- [PROBLEM TO SOLVE]
Word for word, give the material below again, minus any images.

- [DATA SHOWN]

::::::::::

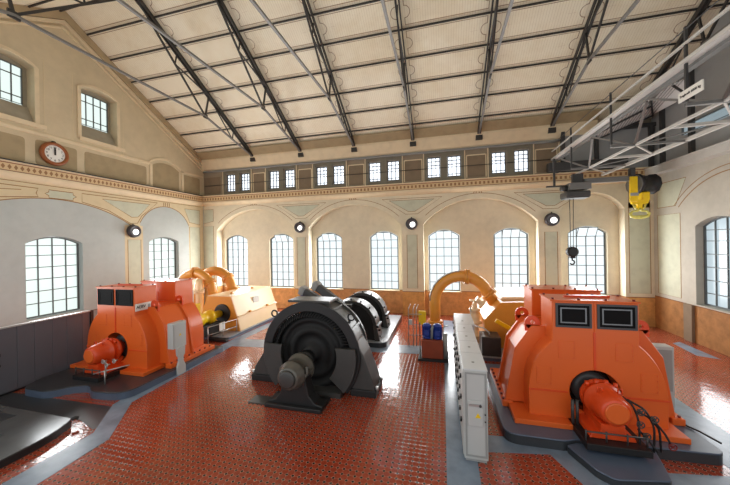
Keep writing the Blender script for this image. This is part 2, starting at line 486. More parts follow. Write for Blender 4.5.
# painted ornament on the back wall
ln, sg = MB(), MB()
def panel_line(W, pts, fill=True, w=.035, inset=True):
    if fill: plate(sg, W, pts, -.003, .0)
    ribbon(ln, W, pts, w, closed=True)
def ornament_pier(c, hw, z0, z1): panel_line(WB, [(c - hw, z0), (c + hw, z0), (c + hw, z1), (c - hw, z1)])
for c in (-10.1, -1.95, 6.37): ornament_pier(c, .34, 1.85, 5.45)
ornament_pier(-18.3, .5, 1.85, 6.5); ornament_pier(10.82, .5, 1.85, 7.0)
for c in (-10.1, -1.95, 6.37):
    tri = [(c - 2.0, 7.92), (c + 2.0, 7.92), (c + .4, 6.85), (c - .4, 6.85)]
    plate(sg, WB, [(c - 1.5, 7.8), (c + 1.5, 7.8), (c + .22, 7.02), (c - .22, 7.02)], -.003, 0)
    ribbon(ln, WB, [(c - 1.5, 7.8), (c + 1.5, 7.8), (c + .22, 7.02), (c - .22, 7.02)], .03, closed=True)
    ribbon(ln, WB, tri, .03, closed=True)
for (c, h) in bays[:3]:
    A = [(a, z + .32) for a, z in seg_arch(c, h - .15, 6.4, 7.7, 24)]
    ribbon(ln, WB, A, .03)
    for k in (-.25, -.1, .1, .25): ribbon(ln, WB, [(c + k, 8.02), (c + k * .7, 8.2)], .04)
ribbon(ln, WB, [(XL + .1, 8.16), (XR - .1, 8.16)], .03)
for c, s in ((-18.3, 1), (10.82, -1)):
    panel_line(WB, [(c - .5, 6.7), (c + .5 , 6.7 if s < 0 else 6.9), (c + .5, 7.85), (c - .5, 7.85)])
ln.build('painted_lines', 'line_brown', wb); sg.build('painted_panels', 'sage_panel', wb)
# clerestory band
cl_ops = []
pc = [-15.55, -11.7, -7.8, -3.82, .2, 4.2, 8.2]
for c in pc: cl_ops += [(c - .655, .43, 9.2, 10.6, 10.601), (c + .655, .43, 9.2, 10.6, 10.601)]
cl = struct(wall_layer(MB(), WB, XL, XR, 8.5, 11.9, cl_ops, .1, .4, 2), 'wall_back', 'clerestory', label='taupe clerestory band above the back cornice')
tr = MB(); pn = MB(); fr = MB()
for i, c in enumerate(pc):
    for k, s in enumerate((-.655, .655)):
        window(WB, c + s, .42, 9.22, 10.58, 10.581, .28, 3, [9.4, 10.05, 10.3], 'glass_high',
               '%s clerestory window of the %s pair from the left corner' % (('left', 'right')[k], ('first', 'second', 'third', 'fourth', 'fifth', 'sixth', 'seventh')[i]), barw=.045, fw=.06)
    for a, b in ((c - 1.28, c - 1.1), (c + 1.1, c + 1.28), (c - .2, c + .2)): fr.box(a, b, YB + .02, YB + .12, 8.95, 10.85)
    for a, b in ((8.95, 9.18), (10.63, 10.85)): fr.box(c - 1.1, c + 1.1, YB + .03, YB + .12, a, b)
    for o_, w_ in (((c - 1.33, c - 1.27), 0), ((c + 1.27, c + 1.33), 0)): tr.box(o_[0], o_[1], YB + .0, YB + .12, 8.9, 10.9)
    if i < 6:
        a, b = c + 1.45, pc[i + 1] - 1.45
        plate(pn, WB, rounded([(a, 9.1), (b, 9.1), (b, 10.45), (a, 10.45)], .12, 3), .085, .11)
        for q in ((a - .06, a), (b, b + .06)): tr.box(q[0], q[1], YB + .07, YB + .12, 9.04, 10.5)
        tr.box(a, b, YB + .07, YB + .12, 10.45, 10.52)
plate(pn, WB, [(-18.7, 9.1), (-17.15, 9.1), (-17.15, 10.45), (-18.7, 10.45)], .085, .11)
fr.build('window_surround', 'frame_taupe', cl); tr.build('plaster_border', 'cream_trim', cl); pn.build('plaster_panel', 'brown_panel', cl)
MB().tube([(XL + .2, YB - .02, 9.75), (-8, YB - .02, 9.8), (7, YB - .02, 9.8)], .02, 6).build('conduit', 'truss', cl)
cab = MB().tube([(XL + .1, YB - .05, 10.86)] + [(x, YB - .05, 10.86 + .03 * math.sin(x * 3)) for x in [-18 + k for k in range(26)]], .05, 6)
cab.box(XL, 7.2, YB, YB + .12, 10.84, 10.98); cab.build('cable_run', 'mid_grey', cl)
dk = MB(); dk.box(7.0, XR, YB - .12, YB - .02, 8.9, 11.4); o = struct(dk, 'wall_back', 'grey_wall', label='dark grey sheeting over the right end of the clerestory')
pp = MB()
for x in (7.0, 8.7, 11.3): pp.box(x - .09, x + .09, YB - .3, YB - .12, 8.9, 11.3)
pp.box(8.7, XR, YB - .32, YB - .12, 11.15, 11.35)
pp.build('post', 'crane_dark', o)

# gable walls
lops = [(10.75, 1.14, 1.62, 5.2, 5.55), (16.8, 1.14, 1.62, 5.25, 5.6), (4.7, 1.14, 1.62, 5.2, 5.55)]
wl = struct(wall_layer(MB(), WL, YF, YB + .15, 0, 8.5, lops, 0., .42), 'wall_left', 'wall_left', label='pale grey lower gable wall on the left')
for (c, hw, a, b, d), nm in zip(lops, ('wide left wall window above the slate panel screen', 'left wall window nearest the back corner', 'left wall window out towards the viewer')):
    window(WL, c, hw - .03, a + .02, b - .02, d - .02, .3, 4, [2.3, 2.88, 3.46, 4.04, 4.62, 5.1], 'glass_left', nm)
gops = [(12.83, .92, 10.95, 13.62, 13.86), (9.1, .92, 10.95, 13.62, 13.86)]
gl = struct(wall_layer(MB(), WL, YF, YB + .25, 8.5, lambda a: roof_z(a - .15), gops, 0., .55), 'wall_left', 'wall_gable', label='olive cream upper gable of the left wall')
bk = MB()
for (c, hw, a, b, d), nm in zip(gops, ('upper gable window nearest the back corner', 'upper gable window at the picture edge')):
    window(WL, c - .03, .74, 11.78, 13.5, 13.56, .45, 4, [12.12, 13.1], 'glass_left', nm, barw=.035, fw=.035)
    plate(bk, WL, [(c - hw, a), (c + hw, a), (c + hw, d), (c - hw, d)], .52, .6)
    bk.add([WL(c - hw, a, .02), WL(c + hw, a, .02), WL(c + hw, 11.75, .45), WL(c - hw, 11.75, .45)], [(0, 1, 2, 3)])
bk.build('window_niche', 'niche', gl)
tr = MB(); pn = MB(); ln = MB()
for (c, hw, a, b, d) in gops:
    o = frame_outline(c, hw + .16, a - .12, b, d + .16); i = frame_outline(c, hw, a, b, d); n = len(o)
    for j in range(n - 1): plate(tr, WL, [o[j], o[j + 1], i[j + 1], i[j]], -.05, .0)
    tr.box(XL - .01, XL + .1, c - hw - .25, c + hw + .25, a - .2, a)
    for s in (-1, 1): ribbon(ln, WL, [(c + s * (hw + .36), a - .35), (c + s * (hw + .36), d + .35), (c + s * (hw + .22), d + .35)], .03)
    ribbon(ln, WL, [(c - hw - .36, a - .35), (c + hw + .36, a - .35)], .03)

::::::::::

- [RESULT]
Keep writing the Blender script for this image. This is part 2, starting at line 486. More parts follow. Write for Blender 4.5.
# painted ornament on the back wall
ln, sg = MB(), MB()
def panel_line(W, pts, fill=True, w=.035, inset=True):
    if fill: plate(sg, W, pts, -.003, .0)
    ribbon(ln, W, pts, w, closed=True)
def ornament_pier(c, hw, z0, z1): panel_line(WB, [(c - hw, z0), (c + hw, z0), (c + hw, z1), (c - hw, z1)])
for c in (-10.1, -1.95, 6.37): ornament_pier(c, .34, 1.85, 5.45)
ornament_pier(-18.3, .5, 1.85, 6.5); ornament_pier(10.82, .5, 1.85, 7.0)
for c in (-10.1, -1.95, 6.37):
    tri = [(c - 2.0, 7.92), (c + 2.0, 7.92), (c + .4, 6.85), (c - .4, 6.85)]
    plate(sg, WB, [(c - 1.5, 7.8), (c + 1.5, 7.8), (c + .22, 7.02), (c - .22, 7.02)], -.003, 0)
    ribbon(ln, WB, [(c - 1.5, 7.8), (c + 1.5, 7.8), (c + .22, 7.02), (c - .22, 7.02)], .03, closed=True)
    ribbon(ln, WB, tri, .03, closed=True)
for (c, h) in bays[:3]:
    A = [(a, z + .32) for a, z in seg_arch(c, h - .15, 6.4, 7.7, 24)]
    ribbon(ln, WB, A, .03)
    for k in (-.25, -.1, .1, .25): ribbon(ln, WB, [(c + k, 8.02), (c + k * .7, 8.2)], .04)
ribbon(ln, WB, [(XL + .1, 8.16), (XR - .1, 8.16)], .03)
for c, s in ((-18.3, 1), (10.82, -1)):
    panel_line(WB, [(c - .5, 6.7), (c + .5 , 6.7 if s < 0 else 6.9), (c + .5, 7.85), (c - .5, 7.85)])
ln.build('painted_lines', 'line_brown', wb); sg.build('painted_panels', 'sage_panel', wb)
# clerestory band
cl_ops = []
pc = [-15.55, -11.7, -7.8, -3.82, .2, 4.2, 8.2]
for c in pc: cl_ops += [(c - .655, .43, 9.2, 10.6, 10.601), (c + .655, .43, 9.2, 10.6, 10.601)]
cl = struct(wall_layer(MB(), WB, XL, XR, 8.5, 11.9, cl_ops, .1, .4, 2), 'wall_back', 'clerestory', label='taupe clerestory band above the back cornice')
tr = MB(); pn = MB(); fr = MB()
for i, c in enumerate(pc):
    for k, s in enumerate((-.655, .655)):
        window(WB, c + s, .42, 9.22, 10.58, 10.581, .28, 3, [9.4, 10.05, 10.3], 'glass_high',
               '%s clerestory window of the %s pair from the left corner' % (('left', 'right')[k], ('first', 'second', 'third', 'fourth', 'fifth', 'sixth', 'seventh')[i]), barw=.045, fw=.06)
    for a, b in ((c - 1.28, c - 1.1), (c + 1.1, c + 1.28), (c - .2, c + .2)): fr.box(a, b, YB + .02, YB + .12, 8.95, 10.85)
    for a, b in ((8.95, 9.18), (10.63, 10.85)): fr.box(c - 1.1, c + 1.1, YB + .03, YB + .12, a, b)
    for o_, w_ in (((c - 1.33, c - 1.27), 0), ((c + 1.27, c + 1.33), 0)): tr.box(o_[0], o_[1], YB + .0, YB + .12, 8.9, 10.9)
    if i < 6:
        a, b = c + 1.45, pc[i + 1] - 1.45
        plate(pn, WB, rounded([(a, 9.1), (b, 9.1), (b, 10.45), (a, 10.45)], .12, 3), .085, .11)
        for q in ((a - .06, a), (b, b + .06)): tr.box(q[0], q[1], YB + .07, YB + .12, 9.04, 10.5)
        tr.box(a, b, YB + .07, YB + .12, 10.45, 10.52)
plate(pn, WB, [(-18.7, 9.1), (-17.15, 9.1), (-17.15, 10.45), (-18.7, 10.45)], .085, .11)
fr.build('window_surround', 'frame_taupe', cl); tr.build('plaster_border', 'cream_trim', cl); pn.build('plaster_panel', 'brown_panel', cl)
MB().tube([(XL + .2, YB - .02, 9.75), (-8, YB - .02, 9.8), (7, YB - .02, 9.8)], .02, 6).build('conduit', 'truss', cl)
cab = MB().tube([(XL + .1, YB - .05, 10.86)] + [(x, YB - .05, 10.86 + .03 * math.sin(x * 3)) for x in [-18 + k for k in range(26)]], .05, 6)
cab.box(XL, 7.2, YB, YB + .12, 10.84, 10.98); cab.build('cable_run', 'mid_grey', cl)
dk = MB(); dk.box(7.0, XR, YB - .12, YB - .02, 8.9, 11.4); o = struct(dk, 'wall_back', 'grey_wall', label='dark grey sheeting over the right end of the clerestory')
pp = MB()
for x in (7.0, 8.7, 11.3): pp.box(x - .09, x + .09, YB - .3, YB - .12, 8.9, 11.3)
pp.box(8.7, XR, YB - .32, YB - .12, 11.15, 11.35)
pp.build('post', 'crane_dark', o)

# gable walls
lops = [(10.75, 1.14, 1.62, 5.2, 5.55), (16.8, 1.14, 1.62, 5.25, 5.6), (4.7, 1.14, 1.62, 5.2, 5.55)]
wl = struct(wall_layer(MB(), WL, YF, YB + .15, 0, 8.5, lops, 0., .42), 'wall_left', 'wall_left', label='pale grey lower gable wall on the left')
for (c, hw, a, b, d), nm in zip(lops, ('wide left wall window above the slate panel screen', 'left wall window nearest the back corner', 'left wall window out towards the viewer')):
    window(WL, c, hw - .03, a + .02, b - .02, d - .02, .3, 4, [2.3, 2.88, 3.46, 4.04, 4.62, 5.1], 'glass_left', nm)
gops = [(12.83, .92, 10.95, 13.62, 13.86), (9.1, .92, 10.95, 13.62, 13.86)]
gl = struct(wall_layer(MB(), WL, YF, YB + .25, 8.5, lambda a: roof_z(a - .15), gops, 0., .55), 'wall_left', 'wall_gable', label='olive cream upper gable of the left wall')
bk = MB()
for (c, hw, a, b, d), nm in zip(gops, ('upper gable window nearest the back corner', 'upper gable window at the picture edge')):
    window(WL, c - .03, .74, 11.78, 13.5, 13.56, .45, 4, [12.12, 13.1], 'glass_left', nm, barw=.035, fw=.035)
    plate(bk, WL, [(c - hw, a), (c + hw, a), (c + hw, d), (c - hw, d)], .52, .6)
    bk.add([WL(c - hw, a, .02), WL(c + hw, a, .02), WL(c + hw, 11.75, .45), WL(c - hw, 11.75, .45)], [(0, 1, 2, 3)])
bk.build('window_niche', 'niche', gl)
tr = MB(); pn = MB(); ln = MB()
for (c, hw, a, b, d) in gops:
    o = frame_outline(c, hw + .16, a - .12, b, d + .16); i = frame_outline(c, hw, a, b, d); n = len(o)
    for j in range(n - 1): plate(tr, WL, [o[j], o[j + 1], i[j + 1], i[j]], -.05, .0)
    tr.box(XL - .01, XL + .1, c - hw - .25, c + hw + .25, a - .2, a)
    for s in (-1, 1): ribbon(ln, WL, [(c + s * (hw + .36), a - .35), (c + s * (hw + .36), d + .35), (c + s * (hw + .22), d + .35)], .03)
    ribbon(ln, WL, [(c - hw - .36, a - .35), (c + hw + .36, a - .35)], .03)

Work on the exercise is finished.